The record opens with the short Nights All Nine, one of the few times that we get to hear the clean vocals of Daemonskald. This is an acoustic song that gives me the mental impression of it being performed in less contemporary times with its lyrics that deal with Norse Mythology, in particular the God Odin. It feels as if it is being directly sung to Odin as in the form of an prayer. After this we start getting some more metal sounds out of the album with the excellent Midwinter Sacrifice.

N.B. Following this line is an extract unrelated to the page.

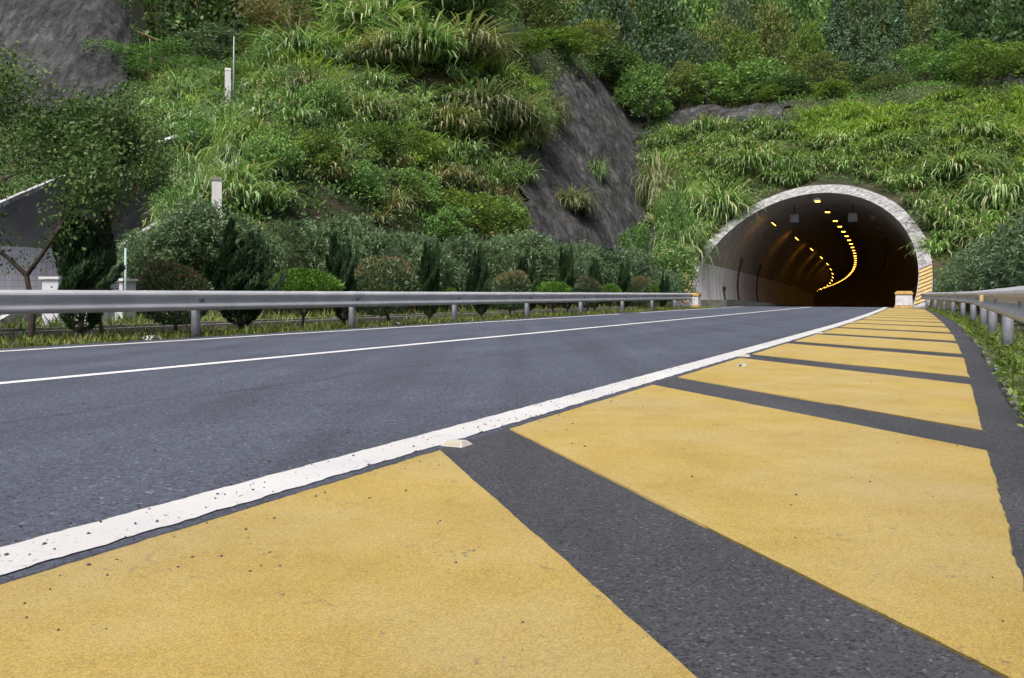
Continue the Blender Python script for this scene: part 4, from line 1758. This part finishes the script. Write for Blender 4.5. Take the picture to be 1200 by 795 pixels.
# --- clipped round shrubs
def make_dome(kind, name, rx, h, leafm, top=None, seed=0, ll=.075, flat=False):
    root = empty(name, (0, 0, 0))
    rg = np.random.default_rng(seed)
    mb = MB()
    mb.tube([(0, 0, -.2), (.01, 0, .22), (.0, .01, .32)], [.045, .035, .03], 7)
    for i in range(9):
        a = i * 2.4; q = rx * rg.uniform(.4, .8)
        mb.tube([(0, 0, .2 + .02 * i), (q * .45 * math.cos(a), q * .45 * math.sin(a), h * .42), (q * math.cos(a), q * math.sin(a), h * rg.uniform(.6, .8))], [.022, .015, .006], 5, False)
    mb.build('trunk', M['bark'], root)
    k = 5200
    d = unit(rg.normal(size=(k, 3)))
    rr = rg.uniform(.55, 1, k) ** .5
    if flat:
        z = h * (.52 + .46 * (d[:, 2] * .5 + .5)) + rg.normal(0, .015, k)
        lump = 1 + .10 * np.sin(np.arctan2(d[:, 1], d[:, 0]) * 5 + seed) + .06 * np.sin(d[:, 2] * 9)
    else:
        z = h * (.58 + .40 * d[:, 2] * rr)
        lump = 1 + .10 * pnoise(d[:, 0] + d[:, 2], d[:, 1] - d[:, 2], 2.2, seed)
        z = z + .10 * h * pnoise(d[:, 0], d[:, 1], 2.5, seed + 9) * (d[:, 2] > 0)
    P = np.stack([d[:, 0] * rx * rr * lump, d[:, 1] * rx * rr * lump, z], -1)
    D = d + rg.normal(0, .5, (k, 3)) + np.array([0, 0, .5])
    Lq = ll * rg.uniform(.6, 1.5, k)
    Q = leaf_quads(P, D, Lq, Lq * .5, d + rg.normal(0, .5, (k, 3)))
    n_green = len(Q) // 4
    if top:
        m = 900
        d = unit(rg.normal(size=(m, 3))); d[:, 2] = np.abs(d[:, 2])
        keep = rg.random(m) < (d[:, 2] * 1.15 + .05)
        d = d[keep]
        P = np.stack([d[:, 0] * rx * .98, d[:, 1] * rx * .98, h * (.60 + .40 * d[:, 2]) + .10 * h * pnoise(d[:, 0], d[:, 1], 2.5, seed + 9)], -1)
        Lq = rg.uniform(.05, .10, len(d))
        Q = np.concatenate([Q, leaf_quads(P, d * .5 + rg.normal(0, .4, d.shape) + np.array([0, 0, 1.0]), Lq, Lq * .42)])
    o = quadmesh('foliage', Q, L[leafm], root)
    if top:
        o.data.materials.append(L[top])
        mi = np.zeros(len(Q) // 4, dtype=np.int32); mi[n_green:] = 1
        o.data.polygons.foreach_set('material_index', mi)
    stash(kind, root, (rx, h + .04))


make_dome('photinia', 'photinia_shrub', .72, 1.4, 'photinia', 'red', 1)
make_dome('photinia', 'photinia_shrub', .72, 1.4, 'photinia', 'red', 2)
make_dome('brightshrub', 'clipped_shrub', .78, 1.25, 'bright', None, 3, .07, True)
make_dome('brightshrub', 'clipped_shrub', .78, 1.25, 'bright', None, 4, .07, True)

ROW = -11.75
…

I supposed however that while SIG:AR:TYR produces music that is more unique that many other folk metal bands, when looked at on its own it may be said that Godsaga is a very good but somewhat formulated album. Really once you are passed Nights All Nine and Midwinter Sacrifice you will have heard what Godsaga offers as an album and know what to expect from the rest of tracks. However if you find that you can get into this then you’ll be like me and won’t be put off by that, because what we’ve got here is something pretty special and I’m looking forward to checking out other SIG:AR:TYR releases because while this is formulated it’s also a winning formula that has come together is a great atmospheric journey through Norse Mythology and while personally I don’t see myself playing this album an awful lot I’ve been listening to it long enough to know that when the mood for it hits what we have here is a near perfect album – there is not a bad track on here.

My personally favourites however would be Nights All Nine, Midwinter Sacrifice, Blood of the North, Sonatorrek, Godsaga and Black Sun’s Bane. Admittedly that is most of the album I just listed there. The only tracks I didn’t mention are Eternal Return, Sleep of the Sword and Distant Northern Shore. These are great too but don’t quite stand up to my favourites. With an album this strong through, maybe these will be your favourites instead!

One thing that I find really special about Godsaga is the way Daemonskald plays those acoustic guitars, lead guitar parts on the acoustic are not infrequent in the music and to me are a very special part of the SIG:AR:TYR sound. They give the music an almost classical vibe at times that really does credit to the dark ambient side of the music while also working well in a black metal context. Overall really great stuff.